• [Task data]
--------------------------------------------------
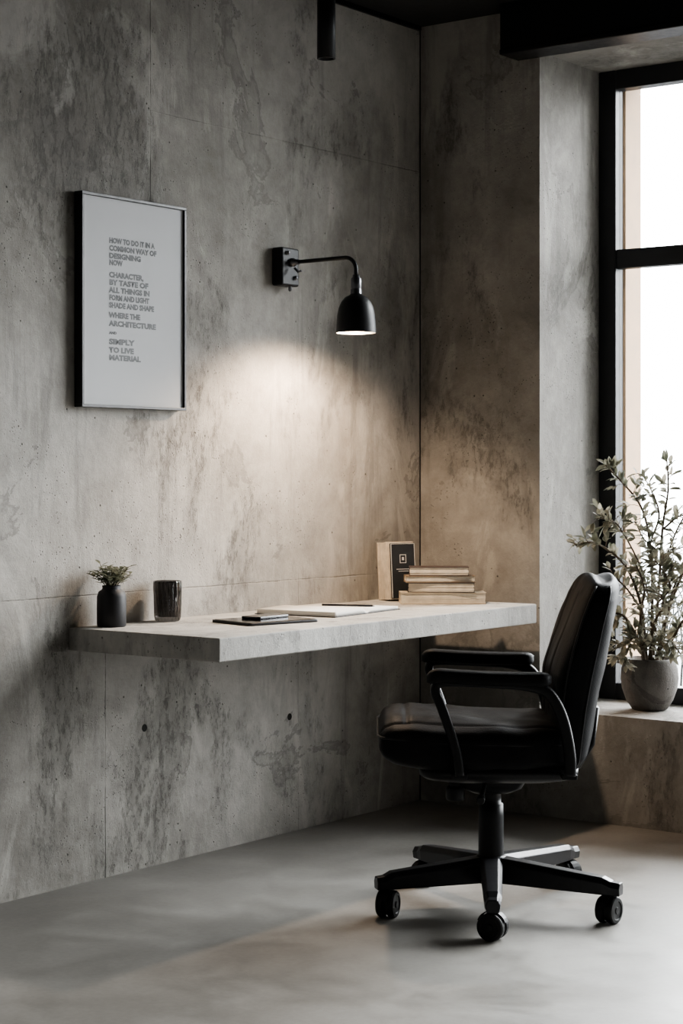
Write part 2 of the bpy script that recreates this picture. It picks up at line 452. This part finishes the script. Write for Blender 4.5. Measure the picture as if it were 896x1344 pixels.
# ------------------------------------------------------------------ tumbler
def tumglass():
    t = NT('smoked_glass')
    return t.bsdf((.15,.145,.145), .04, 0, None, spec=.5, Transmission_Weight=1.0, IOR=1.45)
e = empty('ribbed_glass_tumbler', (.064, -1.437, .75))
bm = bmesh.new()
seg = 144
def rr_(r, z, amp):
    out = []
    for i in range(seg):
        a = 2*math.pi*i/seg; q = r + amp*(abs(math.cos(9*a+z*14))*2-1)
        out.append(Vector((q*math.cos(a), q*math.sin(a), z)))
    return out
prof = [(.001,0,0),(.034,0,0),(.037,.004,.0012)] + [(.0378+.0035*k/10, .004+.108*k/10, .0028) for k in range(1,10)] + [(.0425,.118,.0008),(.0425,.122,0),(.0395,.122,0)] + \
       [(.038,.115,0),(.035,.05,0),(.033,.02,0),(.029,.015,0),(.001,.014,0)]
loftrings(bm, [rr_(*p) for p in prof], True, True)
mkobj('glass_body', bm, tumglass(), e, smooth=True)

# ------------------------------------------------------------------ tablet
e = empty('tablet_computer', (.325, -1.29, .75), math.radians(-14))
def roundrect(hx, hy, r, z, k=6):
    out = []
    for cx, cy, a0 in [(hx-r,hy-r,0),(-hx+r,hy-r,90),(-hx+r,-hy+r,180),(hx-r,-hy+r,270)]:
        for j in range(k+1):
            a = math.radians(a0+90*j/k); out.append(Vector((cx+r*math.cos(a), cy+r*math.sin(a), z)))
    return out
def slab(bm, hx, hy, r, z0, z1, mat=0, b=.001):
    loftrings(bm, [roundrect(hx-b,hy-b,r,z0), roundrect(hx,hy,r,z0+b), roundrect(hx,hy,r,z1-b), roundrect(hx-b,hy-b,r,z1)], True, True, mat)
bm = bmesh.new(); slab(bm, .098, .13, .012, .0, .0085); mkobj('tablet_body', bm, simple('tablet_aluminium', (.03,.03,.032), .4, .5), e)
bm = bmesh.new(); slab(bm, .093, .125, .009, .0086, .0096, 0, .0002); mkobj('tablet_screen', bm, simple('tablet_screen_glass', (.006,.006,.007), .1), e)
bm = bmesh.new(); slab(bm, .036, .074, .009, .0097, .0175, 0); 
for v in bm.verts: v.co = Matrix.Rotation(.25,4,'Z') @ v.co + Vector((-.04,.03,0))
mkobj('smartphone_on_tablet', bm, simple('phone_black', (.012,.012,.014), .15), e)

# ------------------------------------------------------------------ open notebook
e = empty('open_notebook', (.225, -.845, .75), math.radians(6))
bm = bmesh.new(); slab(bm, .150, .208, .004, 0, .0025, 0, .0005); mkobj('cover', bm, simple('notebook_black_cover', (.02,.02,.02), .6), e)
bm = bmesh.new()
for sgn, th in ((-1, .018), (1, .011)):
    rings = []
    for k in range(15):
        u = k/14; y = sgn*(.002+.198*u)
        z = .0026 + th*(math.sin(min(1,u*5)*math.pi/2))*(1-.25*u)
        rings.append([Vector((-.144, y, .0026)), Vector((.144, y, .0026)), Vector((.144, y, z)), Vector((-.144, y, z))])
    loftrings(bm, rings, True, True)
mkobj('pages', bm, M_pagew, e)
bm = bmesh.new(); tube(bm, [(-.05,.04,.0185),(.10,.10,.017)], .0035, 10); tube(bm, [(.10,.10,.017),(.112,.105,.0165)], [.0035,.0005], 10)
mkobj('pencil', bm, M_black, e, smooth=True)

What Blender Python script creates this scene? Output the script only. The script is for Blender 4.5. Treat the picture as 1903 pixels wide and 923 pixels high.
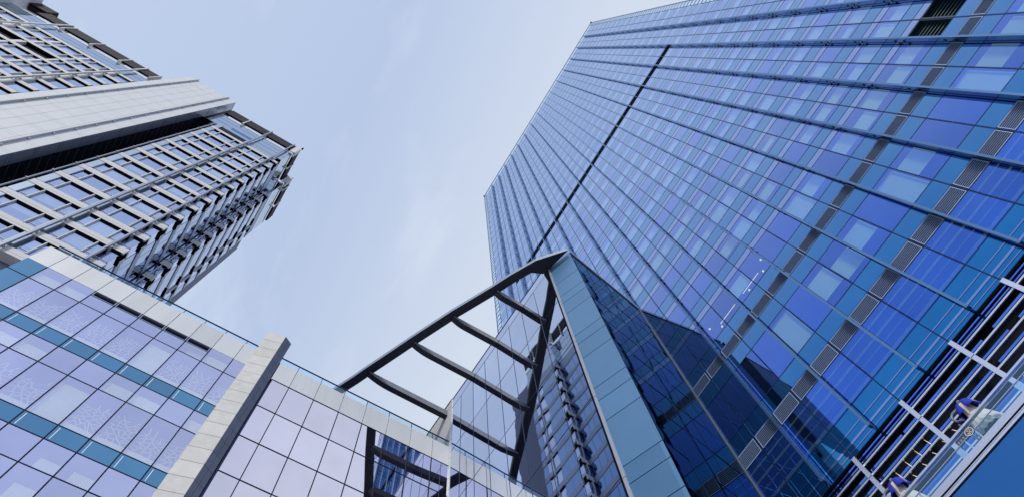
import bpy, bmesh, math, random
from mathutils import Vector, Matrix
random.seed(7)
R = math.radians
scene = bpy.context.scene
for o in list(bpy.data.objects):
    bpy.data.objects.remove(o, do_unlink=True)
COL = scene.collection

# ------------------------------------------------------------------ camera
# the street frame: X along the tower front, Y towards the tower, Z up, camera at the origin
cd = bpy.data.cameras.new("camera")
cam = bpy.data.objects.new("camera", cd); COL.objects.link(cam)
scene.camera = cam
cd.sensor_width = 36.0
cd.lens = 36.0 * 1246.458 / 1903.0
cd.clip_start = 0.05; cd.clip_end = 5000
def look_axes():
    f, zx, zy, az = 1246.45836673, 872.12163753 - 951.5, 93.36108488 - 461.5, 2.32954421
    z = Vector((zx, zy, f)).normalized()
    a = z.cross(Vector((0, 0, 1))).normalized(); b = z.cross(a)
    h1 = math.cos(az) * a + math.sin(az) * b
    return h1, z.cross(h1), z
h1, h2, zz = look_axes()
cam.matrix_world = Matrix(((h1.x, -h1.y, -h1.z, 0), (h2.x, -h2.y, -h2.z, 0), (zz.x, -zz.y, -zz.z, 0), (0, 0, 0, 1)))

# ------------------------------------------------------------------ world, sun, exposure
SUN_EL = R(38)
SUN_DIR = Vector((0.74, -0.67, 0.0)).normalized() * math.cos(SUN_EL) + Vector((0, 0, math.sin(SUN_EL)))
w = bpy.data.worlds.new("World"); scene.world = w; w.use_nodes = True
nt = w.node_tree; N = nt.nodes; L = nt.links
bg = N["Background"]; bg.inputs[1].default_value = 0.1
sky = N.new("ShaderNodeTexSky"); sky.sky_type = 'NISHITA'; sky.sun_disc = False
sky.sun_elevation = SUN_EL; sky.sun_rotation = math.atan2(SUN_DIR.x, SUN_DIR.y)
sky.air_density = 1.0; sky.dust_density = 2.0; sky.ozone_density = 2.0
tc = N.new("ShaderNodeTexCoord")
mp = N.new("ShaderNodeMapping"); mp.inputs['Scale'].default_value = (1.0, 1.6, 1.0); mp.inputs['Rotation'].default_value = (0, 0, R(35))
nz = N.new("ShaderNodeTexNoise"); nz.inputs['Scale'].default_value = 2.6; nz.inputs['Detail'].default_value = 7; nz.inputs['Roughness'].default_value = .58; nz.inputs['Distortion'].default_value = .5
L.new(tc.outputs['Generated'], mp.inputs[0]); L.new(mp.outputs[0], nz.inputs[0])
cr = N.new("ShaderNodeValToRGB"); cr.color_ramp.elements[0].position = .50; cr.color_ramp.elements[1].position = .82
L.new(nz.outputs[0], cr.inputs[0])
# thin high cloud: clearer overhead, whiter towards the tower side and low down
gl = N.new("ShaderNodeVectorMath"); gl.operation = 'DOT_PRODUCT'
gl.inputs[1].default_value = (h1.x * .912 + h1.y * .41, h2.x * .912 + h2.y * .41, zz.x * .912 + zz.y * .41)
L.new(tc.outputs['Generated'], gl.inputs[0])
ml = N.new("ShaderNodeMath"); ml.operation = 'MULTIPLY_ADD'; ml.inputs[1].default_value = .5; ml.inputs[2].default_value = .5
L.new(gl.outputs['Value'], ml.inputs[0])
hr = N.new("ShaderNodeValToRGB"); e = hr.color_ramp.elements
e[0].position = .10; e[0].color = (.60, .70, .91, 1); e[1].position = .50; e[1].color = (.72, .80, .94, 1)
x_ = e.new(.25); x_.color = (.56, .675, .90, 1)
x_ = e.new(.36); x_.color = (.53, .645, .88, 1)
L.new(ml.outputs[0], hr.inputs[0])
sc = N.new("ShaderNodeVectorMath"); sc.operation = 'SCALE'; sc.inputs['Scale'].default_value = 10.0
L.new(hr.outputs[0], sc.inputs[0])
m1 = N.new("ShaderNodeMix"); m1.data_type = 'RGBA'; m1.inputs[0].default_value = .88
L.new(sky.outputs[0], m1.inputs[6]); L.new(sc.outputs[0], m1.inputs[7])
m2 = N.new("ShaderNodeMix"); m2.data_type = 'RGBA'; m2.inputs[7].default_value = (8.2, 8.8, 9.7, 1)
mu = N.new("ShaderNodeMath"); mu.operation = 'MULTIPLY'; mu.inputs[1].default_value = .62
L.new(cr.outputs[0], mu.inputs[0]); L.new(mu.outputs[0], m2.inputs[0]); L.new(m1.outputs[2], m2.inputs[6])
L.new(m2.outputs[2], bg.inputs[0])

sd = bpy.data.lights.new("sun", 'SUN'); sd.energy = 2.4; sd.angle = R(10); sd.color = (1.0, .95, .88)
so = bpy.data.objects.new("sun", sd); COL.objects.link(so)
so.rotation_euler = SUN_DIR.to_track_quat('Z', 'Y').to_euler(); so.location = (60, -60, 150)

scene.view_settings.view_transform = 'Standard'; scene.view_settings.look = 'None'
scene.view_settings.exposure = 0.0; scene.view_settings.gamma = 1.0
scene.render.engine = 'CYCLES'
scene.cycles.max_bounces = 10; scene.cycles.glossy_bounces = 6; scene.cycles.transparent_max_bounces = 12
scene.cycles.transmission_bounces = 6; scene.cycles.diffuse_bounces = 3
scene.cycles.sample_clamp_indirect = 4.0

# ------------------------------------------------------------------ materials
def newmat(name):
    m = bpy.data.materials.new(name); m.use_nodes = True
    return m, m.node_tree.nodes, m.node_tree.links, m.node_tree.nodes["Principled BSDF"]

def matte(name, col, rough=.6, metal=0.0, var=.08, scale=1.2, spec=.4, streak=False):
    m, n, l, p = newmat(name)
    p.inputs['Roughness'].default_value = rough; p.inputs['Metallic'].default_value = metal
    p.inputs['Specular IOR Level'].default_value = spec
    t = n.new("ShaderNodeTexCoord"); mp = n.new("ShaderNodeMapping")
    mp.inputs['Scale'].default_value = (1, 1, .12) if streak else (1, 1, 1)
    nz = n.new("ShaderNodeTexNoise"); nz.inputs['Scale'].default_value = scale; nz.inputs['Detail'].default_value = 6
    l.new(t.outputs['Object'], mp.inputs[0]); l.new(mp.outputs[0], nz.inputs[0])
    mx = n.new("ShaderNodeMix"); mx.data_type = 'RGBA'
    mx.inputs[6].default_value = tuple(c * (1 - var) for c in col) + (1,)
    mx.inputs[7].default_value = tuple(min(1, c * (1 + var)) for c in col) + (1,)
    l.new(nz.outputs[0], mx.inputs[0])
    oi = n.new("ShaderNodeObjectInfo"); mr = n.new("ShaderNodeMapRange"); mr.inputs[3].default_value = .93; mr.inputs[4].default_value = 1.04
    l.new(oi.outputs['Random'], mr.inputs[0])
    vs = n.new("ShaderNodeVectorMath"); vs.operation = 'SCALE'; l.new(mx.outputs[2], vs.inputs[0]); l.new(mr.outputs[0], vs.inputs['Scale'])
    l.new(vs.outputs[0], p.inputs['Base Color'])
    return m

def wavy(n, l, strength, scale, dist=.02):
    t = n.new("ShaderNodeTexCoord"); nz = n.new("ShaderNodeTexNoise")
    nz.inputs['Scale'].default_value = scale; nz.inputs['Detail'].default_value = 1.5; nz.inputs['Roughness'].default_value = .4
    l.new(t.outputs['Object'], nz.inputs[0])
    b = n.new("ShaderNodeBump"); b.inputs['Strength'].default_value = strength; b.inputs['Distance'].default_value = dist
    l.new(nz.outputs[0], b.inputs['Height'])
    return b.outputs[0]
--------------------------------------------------
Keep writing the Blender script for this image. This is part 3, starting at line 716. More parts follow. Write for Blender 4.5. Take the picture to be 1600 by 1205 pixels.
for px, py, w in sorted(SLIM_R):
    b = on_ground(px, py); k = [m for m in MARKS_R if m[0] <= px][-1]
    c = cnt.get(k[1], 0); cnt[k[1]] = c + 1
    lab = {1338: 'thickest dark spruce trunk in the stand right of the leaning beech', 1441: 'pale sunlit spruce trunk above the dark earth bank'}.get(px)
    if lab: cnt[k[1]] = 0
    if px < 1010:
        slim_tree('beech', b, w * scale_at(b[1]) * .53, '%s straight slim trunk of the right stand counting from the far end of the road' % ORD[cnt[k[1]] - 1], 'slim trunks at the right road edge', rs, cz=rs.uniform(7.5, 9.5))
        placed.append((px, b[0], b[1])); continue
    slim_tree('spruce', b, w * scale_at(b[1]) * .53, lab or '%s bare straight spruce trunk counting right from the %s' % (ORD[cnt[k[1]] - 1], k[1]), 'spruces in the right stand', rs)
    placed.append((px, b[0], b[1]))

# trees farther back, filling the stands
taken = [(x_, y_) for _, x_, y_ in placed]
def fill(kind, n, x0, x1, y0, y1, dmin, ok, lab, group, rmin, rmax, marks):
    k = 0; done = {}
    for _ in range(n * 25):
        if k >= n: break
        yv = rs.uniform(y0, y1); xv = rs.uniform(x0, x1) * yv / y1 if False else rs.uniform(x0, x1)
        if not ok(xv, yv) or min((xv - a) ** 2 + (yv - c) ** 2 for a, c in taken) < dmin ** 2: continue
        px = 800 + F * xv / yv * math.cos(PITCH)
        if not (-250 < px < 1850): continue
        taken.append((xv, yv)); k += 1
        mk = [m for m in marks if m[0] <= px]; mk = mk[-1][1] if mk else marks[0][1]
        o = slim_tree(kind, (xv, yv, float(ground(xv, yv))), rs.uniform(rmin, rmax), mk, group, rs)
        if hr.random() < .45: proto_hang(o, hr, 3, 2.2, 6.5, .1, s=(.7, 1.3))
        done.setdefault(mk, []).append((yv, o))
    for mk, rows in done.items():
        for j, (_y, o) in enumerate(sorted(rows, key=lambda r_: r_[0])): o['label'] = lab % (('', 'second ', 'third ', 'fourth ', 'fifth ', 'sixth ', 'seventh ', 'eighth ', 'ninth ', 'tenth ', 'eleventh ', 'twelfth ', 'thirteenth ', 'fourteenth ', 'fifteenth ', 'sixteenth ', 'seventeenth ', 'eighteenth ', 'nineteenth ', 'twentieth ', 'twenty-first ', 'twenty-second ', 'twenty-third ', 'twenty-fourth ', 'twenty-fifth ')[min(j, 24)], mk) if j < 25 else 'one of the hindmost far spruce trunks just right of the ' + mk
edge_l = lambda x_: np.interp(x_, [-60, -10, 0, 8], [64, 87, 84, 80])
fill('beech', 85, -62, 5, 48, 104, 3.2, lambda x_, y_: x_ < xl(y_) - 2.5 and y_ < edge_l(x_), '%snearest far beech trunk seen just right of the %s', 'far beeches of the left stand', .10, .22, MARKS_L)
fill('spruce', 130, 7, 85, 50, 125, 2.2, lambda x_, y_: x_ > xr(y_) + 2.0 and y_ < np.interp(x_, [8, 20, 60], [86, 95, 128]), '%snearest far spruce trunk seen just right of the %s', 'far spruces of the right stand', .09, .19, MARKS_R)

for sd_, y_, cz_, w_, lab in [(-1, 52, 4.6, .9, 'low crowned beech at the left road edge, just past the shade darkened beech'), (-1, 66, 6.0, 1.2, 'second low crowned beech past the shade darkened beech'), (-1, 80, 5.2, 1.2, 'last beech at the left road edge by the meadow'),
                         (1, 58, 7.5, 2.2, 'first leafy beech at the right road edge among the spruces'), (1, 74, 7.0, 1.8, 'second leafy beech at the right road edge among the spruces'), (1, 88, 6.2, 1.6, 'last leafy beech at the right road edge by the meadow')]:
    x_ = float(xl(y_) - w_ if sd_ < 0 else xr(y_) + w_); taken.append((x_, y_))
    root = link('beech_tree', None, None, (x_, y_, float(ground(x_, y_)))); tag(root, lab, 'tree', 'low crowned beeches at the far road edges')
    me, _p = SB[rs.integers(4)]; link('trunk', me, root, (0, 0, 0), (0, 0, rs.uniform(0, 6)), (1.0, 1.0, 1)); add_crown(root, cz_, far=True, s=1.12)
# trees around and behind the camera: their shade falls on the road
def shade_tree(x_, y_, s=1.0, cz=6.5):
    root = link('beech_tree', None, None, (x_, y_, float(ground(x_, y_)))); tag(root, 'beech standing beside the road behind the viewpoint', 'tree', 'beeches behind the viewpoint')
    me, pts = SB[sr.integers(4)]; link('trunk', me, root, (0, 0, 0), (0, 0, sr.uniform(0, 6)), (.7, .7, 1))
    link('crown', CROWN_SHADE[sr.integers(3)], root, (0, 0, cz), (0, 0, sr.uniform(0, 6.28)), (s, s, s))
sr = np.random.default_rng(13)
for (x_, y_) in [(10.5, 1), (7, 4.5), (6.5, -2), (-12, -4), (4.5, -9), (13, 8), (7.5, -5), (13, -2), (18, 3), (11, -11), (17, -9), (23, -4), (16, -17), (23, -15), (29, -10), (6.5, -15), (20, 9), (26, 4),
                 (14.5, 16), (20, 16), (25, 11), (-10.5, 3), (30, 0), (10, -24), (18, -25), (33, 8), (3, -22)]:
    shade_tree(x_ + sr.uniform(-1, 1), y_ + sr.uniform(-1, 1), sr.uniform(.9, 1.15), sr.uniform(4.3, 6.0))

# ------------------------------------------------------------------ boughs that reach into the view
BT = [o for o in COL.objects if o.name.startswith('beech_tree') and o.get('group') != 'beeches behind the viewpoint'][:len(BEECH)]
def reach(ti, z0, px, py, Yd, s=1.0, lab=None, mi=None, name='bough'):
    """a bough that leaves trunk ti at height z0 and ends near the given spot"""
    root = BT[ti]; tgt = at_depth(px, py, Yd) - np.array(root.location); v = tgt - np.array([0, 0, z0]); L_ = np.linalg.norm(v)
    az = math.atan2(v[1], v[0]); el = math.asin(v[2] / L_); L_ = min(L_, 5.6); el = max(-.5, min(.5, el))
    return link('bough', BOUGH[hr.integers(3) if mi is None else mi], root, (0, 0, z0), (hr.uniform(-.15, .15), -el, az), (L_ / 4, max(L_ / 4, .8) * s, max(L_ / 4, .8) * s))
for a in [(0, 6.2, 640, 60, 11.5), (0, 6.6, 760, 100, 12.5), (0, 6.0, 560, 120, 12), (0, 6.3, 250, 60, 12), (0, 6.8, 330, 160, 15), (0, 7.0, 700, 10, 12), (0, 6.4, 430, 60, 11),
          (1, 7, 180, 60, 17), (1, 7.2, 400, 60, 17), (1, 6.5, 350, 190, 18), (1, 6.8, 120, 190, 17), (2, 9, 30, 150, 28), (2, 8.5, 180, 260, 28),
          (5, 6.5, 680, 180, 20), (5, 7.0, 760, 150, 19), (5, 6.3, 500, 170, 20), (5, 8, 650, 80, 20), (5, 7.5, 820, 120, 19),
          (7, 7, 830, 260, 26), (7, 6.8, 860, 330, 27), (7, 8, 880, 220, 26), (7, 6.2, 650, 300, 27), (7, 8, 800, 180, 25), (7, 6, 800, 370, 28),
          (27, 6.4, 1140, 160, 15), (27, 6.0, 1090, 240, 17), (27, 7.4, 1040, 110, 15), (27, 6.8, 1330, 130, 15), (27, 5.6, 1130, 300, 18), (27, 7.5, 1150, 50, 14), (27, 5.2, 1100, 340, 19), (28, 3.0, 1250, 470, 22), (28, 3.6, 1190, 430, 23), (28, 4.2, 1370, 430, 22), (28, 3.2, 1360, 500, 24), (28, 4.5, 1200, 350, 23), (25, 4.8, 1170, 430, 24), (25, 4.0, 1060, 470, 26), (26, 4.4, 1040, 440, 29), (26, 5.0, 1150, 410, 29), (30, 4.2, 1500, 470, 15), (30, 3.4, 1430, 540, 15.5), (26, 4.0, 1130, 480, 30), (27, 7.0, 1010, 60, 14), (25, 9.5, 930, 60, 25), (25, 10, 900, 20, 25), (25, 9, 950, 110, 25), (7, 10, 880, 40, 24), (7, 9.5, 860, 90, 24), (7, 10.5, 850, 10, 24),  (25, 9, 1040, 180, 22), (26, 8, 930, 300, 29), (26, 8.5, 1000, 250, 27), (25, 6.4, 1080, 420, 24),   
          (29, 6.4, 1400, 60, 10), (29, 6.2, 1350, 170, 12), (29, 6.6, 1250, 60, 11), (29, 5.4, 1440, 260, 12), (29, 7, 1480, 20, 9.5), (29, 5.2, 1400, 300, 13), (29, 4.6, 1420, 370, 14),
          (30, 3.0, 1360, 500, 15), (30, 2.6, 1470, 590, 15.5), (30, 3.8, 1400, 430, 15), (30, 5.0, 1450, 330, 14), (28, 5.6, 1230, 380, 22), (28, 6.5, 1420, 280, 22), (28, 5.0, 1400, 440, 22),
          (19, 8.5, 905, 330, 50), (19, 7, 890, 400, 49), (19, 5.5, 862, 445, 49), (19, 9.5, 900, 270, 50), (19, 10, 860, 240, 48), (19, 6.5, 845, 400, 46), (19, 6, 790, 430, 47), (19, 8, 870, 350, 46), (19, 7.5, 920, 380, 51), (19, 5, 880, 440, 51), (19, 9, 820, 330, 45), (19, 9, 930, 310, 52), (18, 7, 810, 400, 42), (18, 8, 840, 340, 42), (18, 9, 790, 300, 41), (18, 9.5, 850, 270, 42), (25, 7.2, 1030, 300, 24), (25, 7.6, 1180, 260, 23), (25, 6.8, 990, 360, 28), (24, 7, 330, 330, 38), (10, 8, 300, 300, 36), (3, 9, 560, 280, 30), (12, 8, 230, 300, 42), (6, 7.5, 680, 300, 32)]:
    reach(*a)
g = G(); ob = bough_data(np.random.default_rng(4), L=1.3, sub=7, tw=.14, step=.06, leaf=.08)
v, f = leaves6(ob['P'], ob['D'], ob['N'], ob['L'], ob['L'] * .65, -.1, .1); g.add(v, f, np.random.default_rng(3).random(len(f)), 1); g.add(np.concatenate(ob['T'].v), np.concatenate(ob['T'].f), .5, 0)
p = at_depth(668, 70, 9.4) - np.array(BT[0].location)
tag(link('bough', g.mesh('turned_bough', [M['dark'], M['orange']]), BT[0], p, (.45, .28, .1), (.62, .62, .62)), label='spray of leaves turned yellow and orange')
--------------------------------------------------
• [Task instructions] Reproduce exactly the lines from the line with "Write part 2" to the line with "mkobj('glass_body', bm, tumglass(), e, smooth=True)", both end lines included.

• [Response to the exercise]
Write part 2 of the bpy script that recreates this picture. It picks up at line 452. This part finishes the script. Write for Blender 4.5. Measure the picture as if it were 896x1344 pixels.
# ------------------------------------------------------------------ tumbler
def tumglass():
    t = NT('smoked_glass')
    return t.bsdf((.15,.145,.145), .04, 0, None, spec=.5, Transmission_Weight=1.0, IOR=1.45)
e = empty('ribbed_glass_tumbler', (.064, -1.437, .75))
bm = bmesh.new()
seg = 144
def rr_(r, z, amp):
    out = []
    for i in range(seg):
        a = 2*math.pi*i/seg; q = r + amp*(abs(math.cos(9*a+z*14))*2-1)
        out.append(Vector((q*math.cos(a), q*math.sin(a), z)))
    return out
prof = [(.001,0,0),(.034,0,0),(.037,.004,.0012)] + [(.0378+.0035*k/10, .004+.108*k/10, .0028) for k in range(1,10)] + [(.0425,.118,.0008),(.0425,.122,0),(.0395,.122,0)] + \
       [(.038,.115,0),(.035,.05,0),(.033,.02,0),(.029,.015,0),(.001,.014,0)]
loftrings(bm, [rr_(*p) for p in prof], True, True)
mkobj('glass_body', bm, tumglass(), e, smooth=True)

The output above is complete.